***** Material

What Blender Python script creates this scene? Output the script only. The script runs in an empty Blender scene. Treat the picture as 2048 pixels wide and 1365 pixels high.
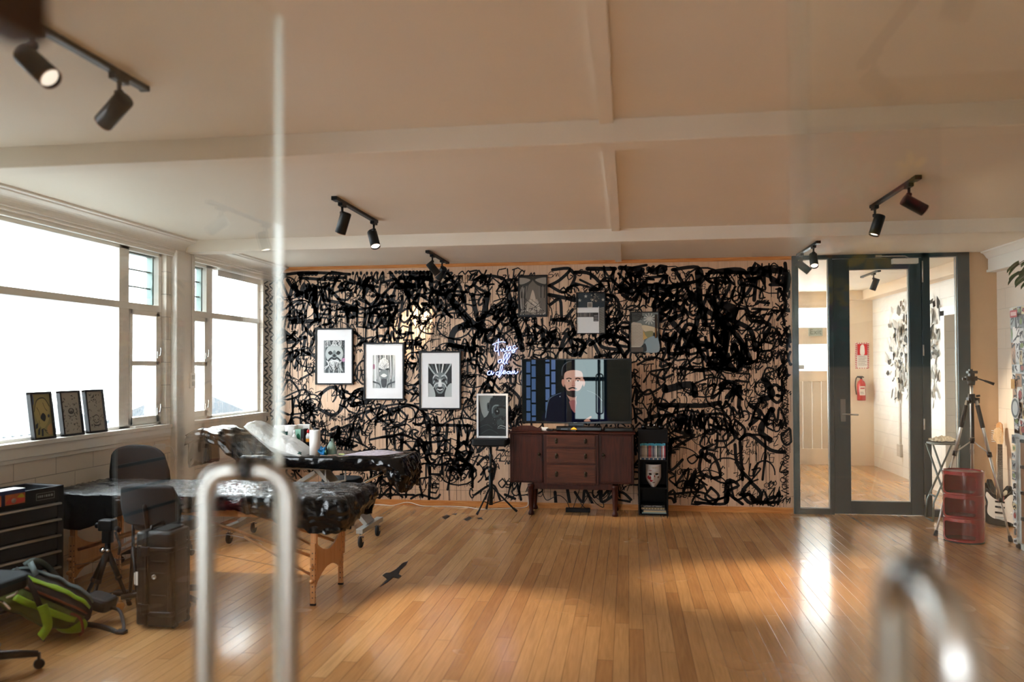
import bpy, math, random
from mathutils import Vector, Matrix
C = bpy.context.scene.collection
PI = math.pi
# ------------------------------------------------------------ camera numbers
YAW, PITCH, ROLL = [math.radians(v) for v in (8.1715, .9643, -.1904)]
FPX, CY, EYE = 1608.32, 707.06, 1.5454
F = Vector((-math.sin(YAW)*math.cos(PITCH), math.cos(YAW)*math.cos(PITCH), math.sin(PITCH)))
R0 = Vector((math.cos(YAW), math.sin(YAW), 0)); U0 = R0.cross(F)
RV = math.cos(ROLL)*R0 + math.sin(ROLL)*U0
UV = -math.sin(ROLL)*R0 + math.cos(ROLL)*U0
def ray(x, y): return F + RV*((x-1024)/FPX) + UV*((CY-y)/FPX)
def at(x, y, Y):                       # pixel -> point at depth Y
    d = ray(x, y); t = Y/d.y
    return Vector((d.x*t, Y, EYE+d.z*t))
def flr(x, y, z=0.0):                  # pixel -> point on a level z
    d = ray(x, y); t = (z-EYE)/d.z
    return Vector((d.x*t, d.y*t, z))
def atX(x, y, X):
    d = ray(x, y); t = X/d.x
    return Vector((X, d.y*t, EYE+d.z*t))
WX0, WX1, WYB, H = -4.018, 3.72, 8.78, 2.70

# ------------------------------------------------------------ materials
def lin(c):
    return tuple((v/12.92 if v <= .04045 else ((v+.055)/1.055)**2.4) for v in c)
def rgb(r, g, b): return lin((r/255, g/255, b/255))
MATS = {}
def mat(name, col, rough=.5, metal=0, spec=.5, coat=0, coat_r=.05, emit=None, es=0, trans=0, ior=1.45, bump=None, vary=None, sheen=0):
    """bump=(scale, strength, dist, stretch); vary=(scale, amount)"""
    if name in MATS: return MATS[name]
    m = bpy.data.materials.new(name); m.use_nodes = True; MATS[name] = m
    nt = m.node_tree; b = nt.nodes['Principled BSDF']
    b.inputs['Base Color'].default_value = (*col, 1)
    b.inputs['Roughness'].default_value = rough
    b.inputs['Metallic'].default_value = metal
    b.inputs['Specular IOR Level'].default_value = spec
    b.inputs['IOR'].default_value = ior
    b.inputs['Coat Weight'].default_value = coat
    b.inputs['Coat Roughness'].default_value = coat_r
    b.inputs['Transmission Weight'].default_value = trans
    if sheen: b.inputs['Sheen Weight'].default_value = sheen
    if emit: b.inputs['Emission Color'].default_value = (*emit, 1); b.inputs['Emission Strength'].default_value = es
    N = nt.nodes.new; L = nt.links.new
    if bump or vary:
        tc = N('ShaderNodeTexCoord'); mp = N('ShaderNodeMapping'); L(tc.outputs['Object'], mp.inputs['Vector'])
        if bump and len(bump) > 3: mp.inputs['Scale'].default_value = bump[3]
    if bump:
        n = N('ShaderNodeTexNoise'); n.inputs['Scale'].default_value = bump[0]; n.inputs['Detail'].default_value = 5
        L(mp.outputs[0], n.inputs['Vector'])
        bp = N('ShaderNodeBump'); bp.inputs['Strength'].default_value = bump[1]; bp.inputs['Distance'].default_value = bump[2]
        L(n.outputs['Fac'], bp.inputs['Height']); L(bp.outputs[0], b.inputs['Normal'])
    if vary:
        n = N('ShaderNodeTexNoise'); n.inputs['Scale'].default_value = vary[0]; n.inputs['Detail'].default_value = 4
        L(mp.outputs[0], n.inputs['Vector'])
        mr = N('ShaderNodeMapRange'); mr.inputs[1].default_value = .3; mr.inputs[2].default_value = .7
        mr.inputs[3].default_value = 1-vary[1]; mr.inputs[4].default_value = 1+vary[1]
        L(n.outputs['Fac'], mr.inputs[0])
        mx = N('ShaderNodeMix'); mx.data_type = 'RGBA'; mx.blend_type = 'MULTIPLY'; mx.inputs[0].default_value = 1
        mx.inputs[6].default_value = (*col, 1); L(mr.outputs[0], mx.inputs[7]); L(mx.outputs[2], b.inputs['Base Color'])
    return m

def glass_mat(name, tint=(1, 1, 1), extra=0.0, rough=0.0, top=.95):
    """pane: clear transmission plus the mirror share given by the angle of view"""
    if name in MATS: return MATS[name]
    m = bpy.data.materials.new(name); m.use_nodes = True; MATS[name] = m
    nt = m.node_tree; nt.nodes.clear(); N = nt.nodes.new; L = nt.links.new
    out = N('ShaderNodeOutputMaterial'); mix = N('ShaderNodeMixShader'); tr = N('ShaderNodeBsdfTransparent'); gl = N('ShaderNodeBsdfGlossy')
    tr.inputs[0].default_value = (*tint, 1); gl.inputs['Roughness'].default_value = rough; gl.inputs[0].default_value = (1, 1, 1, 1)
    lw = N('ShaderNodeLayerWeight'); lw.inputs[0].default_value = .5
    pw = N('ShaderNodeMath'); pw.operation = 'POWER'; pw.inputs[1].default_value = 5
    mu = N('ShaderNodeMath'); mu.operation = 'MULTIPLY_ADD'; mu.inputs[1].default_value = top; mu.inputs[2].default_value = .042+extra
    L(lw.outputs['Facing'], pw.inputs[0]); L(pw.outputs[0], mu.inputs[0]); L(mu.outputs[0], mix.inputs[0])
    L(tr.outputs[0], mix.inputs[1]); L(gl.outputs[0], mix.inputs[2]); L(mix.outputs[0], out.inputs[0])
    return m

def nodes(name):
    m = bpy.data.materials.new(name); m.use_nodes = True; MATS[name] = m
    nt = m.node_tree
    return m, nt, nt.nodes['Principled BSDF'], nt.nodes.new, nt.links.new

def floor_material():
    m, nt, b, N, L = nodes('floorboards')
    tc = N('ShaderNodeTexCoord'); sp = N('ShaderNodeSeparateXYZ'); L(tc.outputs['Object'], sp.inputs[0])
    def M(op, a, bb=None, c=None):
        n = N('ShaderNodeMath'); n.operation = op
        for i, v in enumerate((a, bb, c)):
            if v is None: continue
            if isinstance(v, (int, float)): n.inputs[i].default_value = v
            else: L(v, n.inputs[i])
        return n.outputs[0]
    W = .083
    u = M('DIVIDE', sp.outputs[0], W); iu = M('FLOOR', u); fu = M('SUBTRACT', u, iu)
    wn = N('ShaderNodeTexWhiteNoise'); wn.noise_dimensions = '1D'; L(iu, wn.inputs['W'])
    v = M('ADD', M('DIVIDE', sp.outputs[1], 1.75), M('MULTIPLY', wn.outputs['Value'], 7.3)); iv = M('FLOOR', v); fv = M('SUBTRACT', v, iv)
    w2 = N('ShaderNodeTexWhiteNoise'); w2.noise_dimensions = '2D'
    cb = N('ShaderNodeCombineXYZ'); L(iu, cb.inputs[0]); L(iv, cb.inputs[1]); L(cb.outputs[0], w2.inputs['Vector'])
    ramp = N('ShaderNodeValToRGB'); e = ramp.color_ramp.elements
    e[0].position = 0; e[0].color = (*rgb(176, 126, 78), 1); e[1].position = 1; e[1].color = (*rgb(208, 162, 110), 1)
    for p, c in ((.2, (188, 138, 87)), (.6, (195, 146, 94)), (.85, (202, 153, 100))):
        k = ramp.color_ramp.elements.new(p); k.color = (*rgb(*c), 1)
    L(w2.outputs['Value'], ramp.inputs[0])
    # grain
    mp = N('ShaderNodeMapping'); mp.inputs['Scale'].default_value = (38, 2.2, 1); L(tc.outputs['Object'], mp.inputs['Vector'])
    ng = N('ShaderNodeTexNoise'); ng.inputs['Scale'].default_value = 1.6; ng.inputs['Detail'].default_value = 8; ng.inputs['Distortion'].default_value = .6; L(mp.outputs[0], ng.inputs['Vector'])
    gr = N('ShaderNodeMapRange'); gr.inputs[1].default_value = .3; gr.inputs[2].default_value = .75; gr.inputs[3].default_value = .82; gr.inputs[4].default_value = 1.10; L(ng.outputs['Fac'], gr.inputs[0])
    nb = N('ShaderNodeTexNoise'); nb.inputs['Scale'].default_value = 1.3; nb.inputs['Detail'].default_value = 2; L(tc.outputs['Object'], nb.inputs['Vector'])
    br = N('ShaderNodeMapRange'); br.inputs[1].default_value = 0; br.inputs[2].default_value = 1; br.inputs[3].default_value = .88; br.inputs[4].default_value = 1.1; L(nb.outputs['Fac'], br.inputs[0])
    sc = N('ShaderNodeMapping'); sc.inputs['Scale'].default_value = (26, 2.5, 1); sc.inputs['Rotation'].default_value = (0, 0, .05); L(tc.outputs['Object'], sc.inputs['Vector'])
    ns = N('ShaderNodeTexNoise'); ns.inputs['Scale'].default_value = 2.2; ns.inputs['Detail'].default_value = 9; ns.inputs['Roughness'].default_value = .75; L(sc.outputs[0], ns.inputs['Vector'])
    sr = N('ShaderNodeMapRange'); sr.inputs[1].default_value = .66; sr.inputs[2].default_value = .8; sr.inputs[3].default_value = 1; sr.inputs[4].default_value = .88; L(ns.outputs['Fac'], sr.inputs[0])
    # seams
    d1 = M('MINIMUM', fu, M('SUBTRACT', 1, fu)); s1 = M('SMOOTH_MIN', M('DIVIDE', d1, .03), 1, .2)
    d2 = M('MINIMUM', fv, M('SUBTRACT', 1, fv)); s2 = M('MINIMUM', M('DIVIDE', d2, .0016), 1)
    se = M('MINIMUM', s1, s2); sm = M('MULTIPLY_ADD', se, .68, .32)
    tot = M('MULTIPLY', M('MULTIPLY', gr.outputs[0], br.outputs[0]), M('MULTIPLY', sm, sr.outputs[0]))
    mx = N('ShaderNodeMix'); mx.data_type = 'RGBA'; mx.blend_type = 'MULTIPLY'; mx.inputs[0].default_value = 1
    L(ramp.outputs[0], mx.inputs[6]); L(tot, mx.inputs[7]); L(mx.outputs[2], b.inputs['Base Color'])
    rr = N('ShaderNodeMapRange'); rr.inputs[1].default_value = 0; rr.inputs[2].default_value = 1; rr.inputs[3].default_value = .17; rr.inputs[4].default_value = .33; L(nb.outputs['Fac'], rr.inputs[0]); L(rr.outputs[0], b.inputs['Roughness'])
    bp = N('ShaderNodeBump'); bp.inputs['Strength'].default_value = .25; bp.inputs['Distance'].default_value = .002
    L(M('ADD', se, M('MULTIPLY', w2.outputs['Value'], .3)), bp.inputs['Height']); L(bp.outputs[0], b.inputs['Normal'])
    b.inputs['Coat Weight'].default_value = .35; b.inputs['Coat Roughness'].default_value = .12
    return m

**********

▶ Your objective
Pictures stay out. Repeat only the lines from the beginning of the data through the line that has "WX0, WX1, WYB, H = -4.018, 3.72, 8.78, 2.70".

▶ Reply
What Blender Python script creates this scene? Output the script only. The script runs in an empty Blender scene. Treat the picture as 2048 pixels wide and 1365 pixels high.
import bpy, math, random
from mathutils import Vector, Matrix
C = bpy.context.scene.collection
PI = math.pi
# ------------------------------------------------------------ camera numbers
YAW, PITCH, ROLL = [math.radians(v) for v in (8.1715, .9643, -.1904)]
FPX, CY, EYE = 1608.32, 707.06, 1.5454
F = Vector((-math.sin(YAW)*math.cos(PITCH), math.cos(YAW)*math.cos(PITCH), math.sin(PITCH)))
R0 = Vector((math.cos(YAW), math.sin(YAW), 0)); U0 = R0.cross(F)
RV = math.cos(ROLL)*R0 + math.sin(ROLL)*U0
UV = -math.sin(ROLL)*R0 + math.cos(ROLL)*U0
def ray(x, y): return F + RV*((x-1024)/FPX) + UV*((CY-y)/FPX)
def at(x, y, Y):                       # pixel -> point at depth Y
    d = ray(x, y); t = Y/d.y
    return Vector((d.x*t, Y, EYE+d.z*t))
def flr(x, y, z=0.0):                  # pixel -> point on a level z
    d = ray(x, y); t = (z-EYE)/d.z
    return Vector((d.x*t, d.y*t, z))
def atX(x, y, X):
    d = ray(x, y); t = X/d.x
    return Vector((X, d.y*t, EYE+d.z*t))
WX0, WX1, WYB, H = -4.018, 3.72, 8.78, 2.70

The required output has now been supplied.